Na língua, existe pelo menos:

  • Uma variedade popular.

       (Variedade não-padrão é a modalidade oral, utilizada em contexto informal, de discurso espontâneo, não planejado).

  • Uma variedade padrão. Modelo ideal de língua que deve ser usado pelas autoridades, órgãos oficiais, ensinado e aprendido na escola.

       Deve ser - envolve padronização.

 

  • Variedade não-padrão ("os fósfro"; "moio ingrês“): errado pelas regras de gramática normativa, mas não pelas regras do grupo a que o falante pertence.
  • A variedade padrão é o que se costuma chamar de língua portuguesa: possui importância e prestígio social.
  • Por ter prestígio, pensa-se ser a norma-padrão a única representante da língua.
  • Português não-padrão (PNP).

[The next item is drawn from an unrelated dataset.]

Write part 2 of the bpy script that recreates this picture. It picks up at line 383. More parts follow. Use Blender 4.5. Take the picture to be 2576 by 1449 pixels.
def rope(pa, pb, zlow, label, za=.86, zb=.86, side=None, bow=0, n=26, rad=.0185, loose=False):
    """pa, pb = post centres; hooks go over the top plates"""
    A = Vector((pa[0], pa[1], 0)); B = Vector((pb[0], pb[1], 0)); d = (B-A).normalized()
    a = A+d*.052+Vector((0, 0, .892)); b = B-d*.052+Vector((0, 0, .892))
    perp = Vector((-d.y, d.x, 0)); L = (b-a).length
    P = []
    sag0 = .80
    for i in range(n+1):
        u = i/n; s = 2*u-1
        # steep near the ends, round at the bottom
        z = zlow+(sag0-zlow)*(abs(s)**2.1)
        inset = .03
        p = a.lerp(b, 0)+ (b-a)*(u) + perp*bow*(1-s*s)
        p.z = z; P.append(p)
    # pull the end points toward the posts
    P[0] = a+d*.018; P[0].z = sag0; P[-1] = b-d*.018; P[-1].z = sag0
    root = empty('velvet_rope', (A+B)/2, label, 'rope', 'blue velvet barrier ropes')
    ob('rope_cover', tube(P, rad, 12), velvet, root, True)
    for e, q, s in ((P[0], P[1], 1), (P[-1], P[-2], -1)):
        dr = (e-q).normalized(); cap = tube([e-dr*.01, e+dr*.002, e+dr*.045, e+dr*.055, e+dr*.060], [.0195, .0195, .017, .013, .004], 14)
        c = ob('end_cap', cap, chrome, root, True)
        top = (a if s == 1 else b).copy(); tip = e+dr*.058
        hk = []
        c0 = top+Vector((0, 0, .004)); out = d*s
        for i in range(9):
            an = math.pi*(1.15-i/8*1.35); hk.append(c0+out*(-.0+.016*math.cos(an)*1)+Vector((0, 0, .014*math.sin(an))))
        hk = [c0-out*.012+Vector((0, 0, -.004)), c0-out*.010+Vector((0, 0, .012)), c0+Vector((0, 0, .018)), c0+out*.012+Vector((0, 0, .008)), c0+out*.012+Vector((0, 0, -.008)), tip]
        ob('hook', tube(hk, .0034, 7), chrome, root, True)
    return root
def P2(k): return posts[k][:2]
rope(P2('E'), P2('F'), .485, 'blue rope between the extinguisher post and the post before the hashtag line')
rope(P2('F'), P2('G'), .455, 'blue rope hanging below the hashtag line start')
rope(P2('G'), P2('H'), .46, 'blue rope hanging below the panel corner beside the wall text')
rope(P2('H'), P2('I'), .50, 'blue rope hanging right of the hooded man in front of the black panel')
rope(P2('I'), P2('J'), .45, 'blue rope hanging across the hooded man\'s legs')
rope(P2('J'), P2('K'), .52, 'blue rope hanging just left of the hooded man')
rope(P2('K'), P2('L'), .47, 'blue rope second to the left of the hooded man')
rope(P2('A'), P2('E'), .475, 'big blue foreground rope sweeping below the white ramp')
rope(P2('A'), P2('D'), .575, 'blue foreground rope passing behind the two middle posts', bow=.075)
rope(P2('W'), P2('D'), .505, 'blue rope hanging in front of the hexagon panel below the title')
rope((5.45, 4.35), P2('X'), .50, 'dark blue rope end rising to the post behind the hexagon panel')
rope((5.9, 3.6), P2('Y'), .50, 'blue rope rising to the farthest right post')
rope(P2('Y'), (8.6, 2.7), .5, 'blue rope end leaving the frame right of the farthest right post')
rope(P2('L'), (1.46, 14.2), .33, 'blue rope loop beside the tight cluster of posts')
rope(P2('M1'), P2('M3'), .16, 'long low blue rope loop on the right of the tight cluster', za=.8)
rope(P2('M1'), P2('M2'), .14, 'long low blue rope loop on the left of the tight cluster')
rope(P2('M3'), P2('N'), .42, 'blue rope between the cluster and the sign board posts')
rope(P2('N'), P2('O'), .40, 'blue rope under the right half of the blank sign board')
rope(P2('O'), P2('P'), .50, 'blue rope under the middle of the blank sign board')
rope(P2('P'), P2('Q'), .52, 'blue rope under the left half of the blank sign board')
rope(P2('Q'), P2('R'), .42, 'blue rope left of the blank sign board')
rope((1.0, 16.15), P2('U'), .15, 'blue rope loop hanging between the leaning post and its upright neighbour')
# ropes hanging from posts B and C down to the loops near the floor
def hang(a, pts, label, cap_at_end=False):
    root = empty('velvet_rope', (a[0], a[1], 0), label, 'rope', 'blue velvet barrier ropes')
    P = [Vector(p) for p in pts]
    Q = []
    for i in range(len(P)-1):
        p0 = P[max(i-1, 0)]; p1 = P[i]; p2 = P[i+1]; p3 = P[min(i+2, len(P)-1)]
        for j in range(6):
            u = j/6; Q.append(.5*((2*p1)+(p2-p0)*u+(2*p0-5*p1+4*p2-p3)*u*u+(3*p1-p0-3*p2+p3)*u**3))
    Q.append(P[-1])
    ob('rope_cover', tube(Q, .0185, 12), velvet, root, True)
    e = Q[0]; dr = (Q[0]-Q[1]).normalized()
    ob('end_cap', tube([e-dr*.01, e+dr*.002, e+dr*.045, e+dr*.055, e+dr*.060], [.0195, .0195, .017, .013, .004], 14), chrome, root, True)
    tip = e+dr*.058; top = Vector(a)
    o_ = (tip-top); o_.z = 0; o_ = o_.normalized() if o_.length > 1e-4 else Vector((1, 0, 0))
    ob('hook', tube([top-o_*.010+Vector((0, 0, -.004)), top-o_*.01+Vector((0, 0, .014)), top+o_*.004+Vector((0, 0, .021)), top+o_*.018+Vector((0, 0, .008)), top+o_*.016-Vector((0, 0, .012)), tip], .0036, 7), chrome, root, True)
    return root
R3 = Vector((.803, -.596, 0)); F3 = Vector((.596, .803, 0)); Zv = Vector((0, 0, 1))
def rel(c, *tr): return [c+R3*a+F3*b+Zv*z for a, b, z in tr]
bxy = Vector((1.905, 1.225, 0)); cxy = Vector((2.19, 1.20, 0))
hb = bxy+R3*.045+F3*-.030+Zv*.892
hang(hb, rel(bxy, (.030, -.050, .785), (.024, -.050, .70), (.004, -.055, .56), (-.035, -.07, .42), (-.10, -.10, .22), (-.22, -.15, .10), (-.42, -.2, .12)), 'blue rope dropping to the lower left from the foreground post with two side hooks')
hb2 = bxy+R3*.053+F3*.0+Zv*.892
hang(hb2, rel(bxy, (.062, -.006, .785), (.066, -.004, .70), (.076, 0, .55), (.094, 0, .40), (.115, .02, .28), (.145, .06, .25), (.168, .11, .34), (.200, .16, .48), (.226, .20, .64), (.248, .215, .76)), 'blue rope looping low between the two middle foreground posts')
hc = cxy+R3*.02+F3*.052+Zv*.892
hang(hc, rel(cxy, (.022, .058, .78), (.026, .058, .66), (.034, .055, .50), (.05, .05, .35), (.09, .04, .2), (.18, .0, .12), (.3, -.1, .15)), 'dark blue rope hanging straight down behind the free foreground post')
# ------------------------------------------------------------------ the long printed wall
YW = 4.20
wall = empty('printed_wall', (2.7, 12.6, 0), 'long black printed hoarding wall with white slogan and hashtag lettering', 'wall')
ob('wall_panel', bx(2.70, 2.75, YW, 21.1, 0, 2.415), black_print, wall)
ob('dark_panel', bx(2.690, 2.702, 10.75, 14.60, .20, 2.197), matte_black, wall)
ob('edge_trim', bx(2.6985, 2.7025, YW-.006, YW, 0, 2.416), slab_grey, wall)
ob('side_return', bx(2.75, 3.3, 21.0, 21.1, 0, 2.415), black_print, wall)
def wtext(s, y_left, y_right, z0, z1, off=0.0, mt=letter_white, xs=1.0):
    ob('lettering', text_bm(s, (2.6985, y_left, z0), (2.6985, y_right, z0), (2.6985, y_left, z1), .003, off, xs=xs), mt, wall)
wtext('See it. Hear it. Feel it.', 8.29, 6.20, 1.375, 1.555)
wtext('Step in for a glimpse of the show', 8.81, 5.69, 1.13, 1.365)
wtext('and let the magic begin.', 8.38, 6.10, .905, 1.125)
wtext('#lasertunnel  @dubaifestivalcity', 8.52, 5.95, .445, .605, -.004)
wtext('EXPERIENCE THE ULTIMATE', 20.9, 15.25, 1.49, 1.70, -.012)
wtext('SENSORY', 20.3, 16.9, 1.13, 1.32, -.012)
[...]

Utilizado por pessoas de classes  desprestigiadas e marginalizadas.

 

O estigma que certas variedades de uso da língua adquirem não tem relação com fatores linguísticos, mas sim extralinguísticos, tais como desprestígio social, econômico, cultural, político, entre outros.

            Exemplos.

a)      Nós vamos x a gente vai x a gente vamos x nós vai.

b)      Há 20 alunos na sala   x   Tem 20 alunos na sala.

c)      Falei a ele sobre isso   x    Falei para ele sobre isso.

d)      Vou cantar na festa      x    VoØ cantaØ na festa.

e)      Vamos lá!                         X    VamoØ lá!

 

O falante culto decide o que vai ou não usar das regras prescritas.

        

Entre o que a Gramática Normativa prescreve e a variedade não-padrão, há níveis intermediários.

Tudo passa pelo maior ou menor nível de monitoramento.

 

NORMA CULTA E NORMA PADRÃO

Alguns linguistas separam:

a)      Norma padrão. Conjunto de regras que estão na Gramática Normativa.

             Muitas dessas regras não são utilizadas pelos falantes cultos da língua. E por que será?

          Estigma                            Prestígio

“Onde tem variação tem sempre avaliação.” (Marcos Bagno)

“A avaliação é essencialmente social”. (M. Bagno)

 

b) Norma Culta. Conjunto de uso do falante culto. São as formas que o falante culto REALMENTE utiliza em momentos formais de fala e de escrita.

Aproxima-se da prescrição, mas não a segue totalmente.

Exemplos. Mesóclise, Pronomes tu e vós e as respectivas conjugações, pretérito mais-que-perfeito etc.